United States

IRS directive identifies nonqualified activities for section 199 deduction

Guidance clarifies manufactured, produced, grown or extracted definition


The IRS has issued a directive to its examiners on which types of activities meet the definition of “manufactured, produced, grown or extracted” (MPGE) for purposes of the domestic production activities deduction (DPAD) under section 199. On March 16, 2015, the Large Business and International division of the IRS (LB&I) issued directive LB&I-04-0315-001 in order to further clarify the MPGE definition provided under Reg. section 1.199-3(e).

Generally, section 199 provides for a deduction for the income attributable to a taxpayer's qualified production activities. A taxpayer must satisfy a number of requirements to be eligible for the deduction; at issue in the present directive is the requirement that the taxpayer demonstrate that it had manufactured, produced, grown or extracted the otherwise qualified production property in whole or in significant part within the United States.
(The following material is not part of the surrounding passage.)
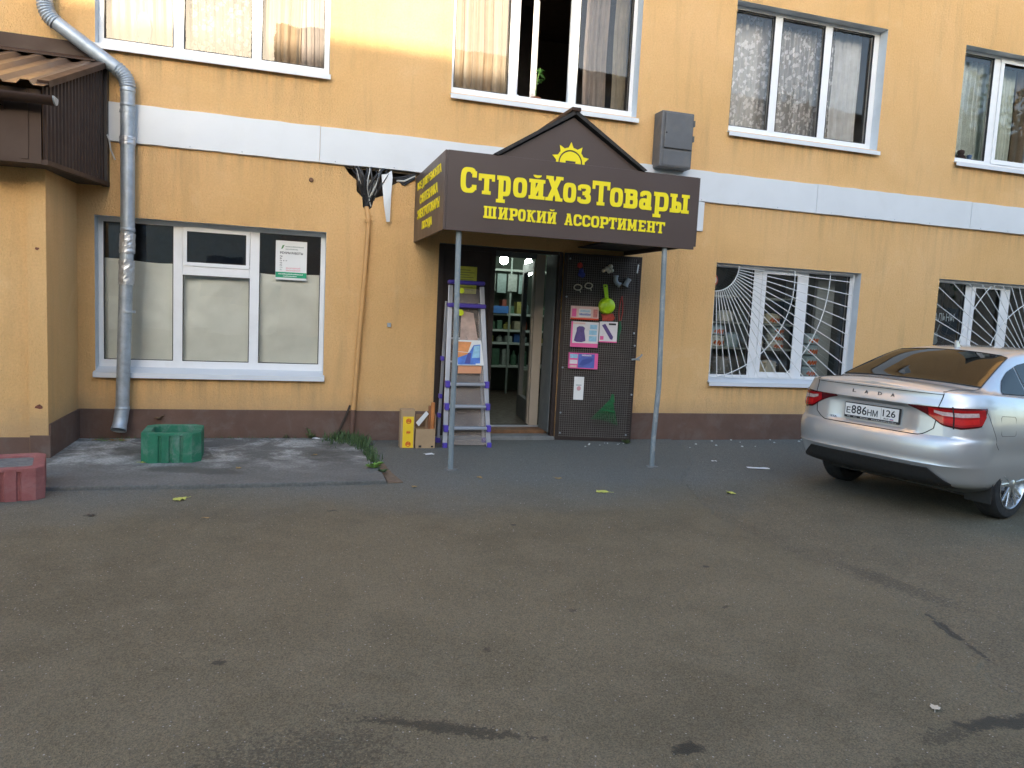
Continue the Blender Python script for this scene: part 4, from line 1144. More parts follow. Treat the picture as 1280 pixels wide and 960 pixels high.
fan_grille('window_grille', 'white fan grille on the window behind the car roof', 8.875, 11.06, .825, 2.27, .05, cx2, cz2, .335,
           [rad(180 - 3 - k * 4.8) for k in range(18)], [(.335, rad(90), rad(180), 0), (1.19, rad(180), rad(90), .12), (1.76, rad(180), rad(95), .15)])

# ---- enamel ware stacked inside the grille window
sh = thing('display_shelf', 'white display shelf with enamel ware behind the fan grille', 'shelf', (6.3, .75, .12))
for z in (.80, 1.17, 1.52, 1.88):
    q = MB(); q.box(5.25, 7.02, .52, .95, z, z + .025); q.build('shelf_board', shelf_m, sh, bevel=.003)
for x in (5.22, 6.12, 7.03):
    q = MB(); q.box(x, x + .025, .50, .97, .13, 2.2); q.build('upright', shelf_m, sh)
enamel = [M('enamel_white', (.72, .74, .70), .2, var=.04), M('enamel_cream', (.62, .56, .40), .25, var=.05), M('enamel_grey', (.34, .36, .36), .25, .3, var=.06), M('enamel_blue', (.42, .55, .60), .22, var=.05)]
flower = M('flower_print', (.62, .13, .03), .4, var=.4, vscale=60)
leafp = M('leaf_print', (.12, .22, .06), .4, var=.3)
def pot(x, y, z, r, h, m_, deco, label, group):
    t = thing('enamel_pot', label, 'pot', (x, y, z), group)
    q = MB(); q.lathe([(r * .9, 0), (r, .01), (r, h), (r + .006, h + .004)], (x, y, z), 24); q.build('body', m_, t, smooth=True)
    q = MB(); q.lathe([(r + .008, h + .002), (r * .92, h + .018), (r * .4, h + .035), (.0, h + .037)], (x, y, z), 24); q.build('lid', m_, t, smooth=True)
    q = MB(); q.lathe([(.008, h + .03), (.016, h + .05), (.0, h + .057)], (x, y, z), 10); q.build('knob', ink, t, smooth=True)
    for s_ in (-1, 1):
        q = MB(); q.tube([(x + s_ * r, y - .03, z + h * .75), (x + s_ * (r + .03), y - .02, z + h * .77), (x + s_ * (r + .03), y + .02, z + h * .77), (x + s_ * r, y + .03, z + h * .75)], .005, 6); q.build('handle', m_, t, smooth=True)
    if deco:
        q = MB()
        for k in range(11):
            a = -1.57 + (k - 5) * .11; zz = z + h * (.42 + .16 * math.sin(k * 2.1)); rr = r + .0015
            c = Vector((x + rr * math.cos(a), y + rr * math.sin(a), zz)); tx = Vector((-math.sin(a), math.cos(a), 0)) * .017
            q.add([c + tx * math.cos(b) + Vector((0, 0, .02 * math.sin(b))) for b in [i * 1.0472 for i in range(6)]], [(0, 1, 2, 3, 4, 5)])
        q.build('flower_decor', flower, t)
    return t
GP = 'enamel pots stacked inside the grille window'
k = 0
spec = [(5.40, 1.195, .115, .14, 0, 1), (5.40, 1.37, .10, .10, 0, 1), (5.72, 1.195, .135, .13, 0, 1), (5.72, 1.36, .12, .11, 3, 1), (5.98, 1.195, .10, .17, 3, 0),
        (5.45, .825, .16, .24, 2, 0), (5.85, .825, .13, .20, 2, 0), (6.35, .825, .19, .16, 1, 0), (6.62, .825, .11, .17, 0, 0),
        (6.33, 1.195, .14, .10, 1, 0), (6.33, 1.33, .12, .10, 1, 0), (6.70, 1.195, .125, .085, 0, 1), (6.70, 1.305, .125, .085, 0, 1), (6.70, 1.415, .12, .08, 3, 1), (6.28, 1.55, .14, .14, 0, 1), (6.6, 1.55, .13, .11, 1, 1), (5.5, 1.55, .12, .14, 0, 1), (5.85, 1.55, .12, .12, 0, 0)]
names = ['white', 'cream', 'grey', 'pale blue']
for (x, z, r, h, c, d) in spec:
    pot(x, .68, z, r, h, enamel[c], d, '%s enamel pot %son the shelf inside the grille window' % (names[c], 'with red flowers ' if d else ''), GP + ', ' + names[c] + (' flowered' if d else ' plain'))
for j, z in enumerate((.80, .955, 1.11, 1.265)):
    pot(7.08, .42, z + .03, .125, .11, enamel[3], 1, 'pale blue flowered pot in the stack by the right pane', 'pale blue pots stacked by the right pane')
q = MB(); q.box(6.92, 7.24, .28, .56, .13, .828); tag(q.build('pot_stand', shelf_m, bevel=.004), 'low white stand under the stack of pale blue pots', 'stand')
q = MB(); q.box(6.96, 7.10, .55, .62, .9, 2.2); q.box(7.13, 7.42, .40, .46, .14, 2.25)
tag(q.build('grey_screen', M('screen_grey', (.30, .33, .33), .7, var=.06)), 'plain grey panel standing at the right of the pot display', 'panel')
q = MB(); q.lathe([(0, -.012), (.085, -.012), (.085, 0)], (5.335, .24, 2.08), 24, 'y'); st_ = q.build('round_sticker', M('sticker_red', (.55, .12, .10), .5)); tag(st_, 'round red and white sticker in the corner of the grille window', 'sticker')
q = MB(); q.lathe([(0, -.004), (.06, -.004), (.06, 0)], (0, -.013, .085), 24, 'y'); so = q.build('sticker_centre', paper_w, st_, local=True)

# ---- dark poster in the far right shop window
ps = thing('shop_poster', 'black poster with pale lettering in the window behind the car roof', 'poster', (9.15, .25, 1.35))
q = MB(); q.box(8.86, 9.49, .222, .236, 1.25, 1.90); q.build('board', M('poster_black', (.012, .014, .02), .45), ps)
q = MB(); text_on(q, 'ЫКАЛЬНЫ', frameM((8.90, .221, 1.71), (1, 0, 0), (0, 0, 1)), .53, .115, .001, .012); q.build('lettering', M('poster_ink', (.55, .62, .68), .6), ps)
q = MB(); q.lathe([(0, -.002), (.06, -.002), (.06, 0)], (9.10, .2205, 1.42), 16, 'y'); q.lathe([(0, -.002), (.045, -.002), (.045, 0)], (9.115, .2203, 1.50), 16, 'y'); q.bar((9.12, .2195, 1.52), (9.17, .2195, 1.66), .018, .002, (0, 1, 0)); q.build('guitar_emblem', M('poster_emblem', (.22, .27, .30), .6), ps)
q = MB(); q.box(9.66, 10.19, 1.2, 1.26, .13, 2.6); tag(q.build('room_divider', M('divider', (.42, .44, .40), .8)), 'pale divider inside the window behind the car roof', 'panel')
q = MB(); q.box(10.02, 10.12, .9, 1.0, .13, 2.6); tag(q.build('inner_post', ink), 'dark post inside the window behind the car roof', 'post')
# ================================================================== doorway
dl = thing('entrance_door', 'dark brown steel double door, one leaf shut', 'door', (1.97, .03, 0))
q = MB(); q.box(1.655, 2.30, .012, .05, .06, 2.268); lf = q.build('closed_leaf', door_brown, dl, bevel=.004)
q = MB(); q.box(2.262, 2.318, -.004, .010, .06, 2.262); q.build('cover_strip', door_brown, dl, bevel=.003)
q = MB(); q.box(1.645, 1.70, -.012, .010, .02, 2.262); q.box(1.70, 2.26, -.012, .010, 2.21, 2.262); q.build('leaf_frame', door_brown, dl, bevel=.004)
q = MB(); q.box(3.095, 3.145, -.02, .05, .02, 2.27); q.box(2.31, 3.092, .0, .06, 2.235, 2.272); q.build('door_frame', door_brown, dl, bevel=.004)
# step and sill
st = MB(); st.box(1.62, 3.15, -.05, .18, .0, .055); tag(st.build('door_step', concrete, bevel=.012), 'low concrete step under the shop door', 'step')
q = MB(); q.box(1.66, 3.13, .19, .40, .02, .095); tag(q.build('wooden_sill', wood, bevel=.006), 'worn brown wooden board behind the concrete step', 'board')
q = MB(); q.box(2.30, 3.12, .405, .44, .05, .118); tag(q.build('metal_threshold', alu, bevel=.003), 'thin light metal threshold strip of the shop door', 'threshold')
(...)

The directive provides that all other requirements delineated in the code and the regulations are still applicable and that the guidance is intended solely to aid examiners in determining whether certain activities meet the MPGE definition.

A taxpayer may not claim DPAD when an activity is not within the MPGE definition. The IRS has provided the following examples of activities performed at a retail level that are generally considered to fall outside the MPGE definition and, as such, are ineligible for DPAD:

  • Cutting blank keys to a customer's specification
  • Mixing base paint and a paint coloring agent
  • Applying garnishments to cake that is not baked where sold
  • Applying gas to agricultural products to slow or expedite fruit ripening
  • Storing agricultural products in a controlled environment to extend shelf life
  • Maintaining plants and seedlings

The directive acknowledges that other similar activities may fall outside the MPGE definition but that all activities should be judged on the specific facts and circumstances of the taxpayer's activities, the processes under which the activities are performed, and the taxpayer's specific industry. 

This guidance is helpful for taxpayers who are questioning whether their activities meet the MPGE definition. The taxpayer, with the assistance of a qualified tax professional, should analyze any similar activities in their business in light of this clarifying directive in order to determine whether the activity falls within the MPGE definition.